#### ROWS:

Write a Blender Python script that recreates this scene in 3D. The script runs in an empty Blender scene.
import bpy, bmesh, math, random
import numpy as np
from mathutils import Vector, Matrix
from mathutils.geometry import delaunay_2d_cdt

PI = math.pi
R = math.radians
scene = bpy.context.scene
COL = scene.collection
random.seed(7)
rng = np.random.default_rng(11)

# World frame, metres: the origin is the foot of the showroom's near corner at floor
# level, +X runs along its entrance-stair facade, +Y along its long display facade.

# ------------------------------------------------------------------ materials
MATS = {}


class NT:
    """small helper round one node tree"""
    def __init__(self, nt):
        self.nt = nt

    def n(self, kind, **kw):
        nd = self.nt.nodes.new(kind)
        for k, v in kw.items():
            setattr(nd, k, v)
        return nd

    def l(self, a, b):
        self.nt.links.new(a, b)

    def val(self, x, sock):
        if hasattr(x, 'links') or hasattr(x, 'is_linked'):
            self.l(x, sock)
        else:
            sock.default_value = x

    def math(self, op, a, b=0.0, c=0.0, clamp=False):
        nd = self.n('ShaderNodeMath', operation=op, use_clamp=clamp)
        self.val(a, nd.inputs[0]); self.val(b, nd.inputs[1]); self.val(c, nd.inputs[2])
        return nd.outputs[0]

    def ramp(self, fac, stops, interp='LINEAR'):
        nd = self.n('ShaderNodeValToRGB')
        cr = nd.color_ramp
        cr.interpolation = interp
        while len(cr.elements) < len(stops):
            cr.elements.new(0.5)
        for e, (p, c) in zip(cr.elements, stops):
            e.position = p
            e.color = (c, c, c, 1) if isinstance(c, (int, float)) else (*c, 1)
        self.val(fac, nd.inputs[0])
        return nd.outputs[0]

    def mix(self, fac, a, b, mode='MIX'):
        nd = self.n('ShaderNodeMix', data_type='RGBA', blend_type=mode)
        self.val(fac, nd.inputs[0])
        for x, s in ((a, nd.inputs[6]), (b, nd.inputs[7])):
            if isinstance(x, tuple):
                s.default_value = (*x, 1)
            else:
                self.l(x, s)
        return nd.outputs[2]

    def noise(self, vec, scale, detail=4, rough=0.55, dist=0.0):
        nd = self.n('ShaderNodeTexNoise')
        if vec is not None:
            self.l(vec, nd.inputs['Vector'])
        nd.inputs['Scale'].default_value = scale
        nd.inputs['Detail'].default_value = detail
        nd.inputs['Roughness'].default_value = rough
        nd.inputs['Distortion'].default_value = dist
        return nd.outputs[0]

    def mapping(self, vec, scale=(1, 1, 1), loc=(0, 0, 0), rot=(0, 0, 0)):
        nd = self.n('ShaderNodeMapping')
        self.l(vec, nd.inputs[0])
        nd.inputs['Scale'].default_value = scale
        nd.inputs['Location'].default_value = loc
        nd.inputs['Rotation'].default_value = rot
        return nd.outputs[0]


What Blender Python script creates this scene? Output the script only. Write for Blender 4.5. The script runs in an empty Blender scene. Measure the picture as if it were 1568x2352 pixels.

#### SHORT PROBLEM:
All lines holding the word "runs" should be picked out and copied.

#### COMPLETE RESPONSE:
Write a Blender Python script that recreates this scene in 3D. The script runs in an empty Blender scene.
# level, +X runs along its entrance-stair facade, +Y along its long display facade.
What Blender Python script creates this scene? Output the script only. Write for Blender 4.5. The script runs in an empty Blender scene. Measure the picture as if it were 1568x2352 pixels.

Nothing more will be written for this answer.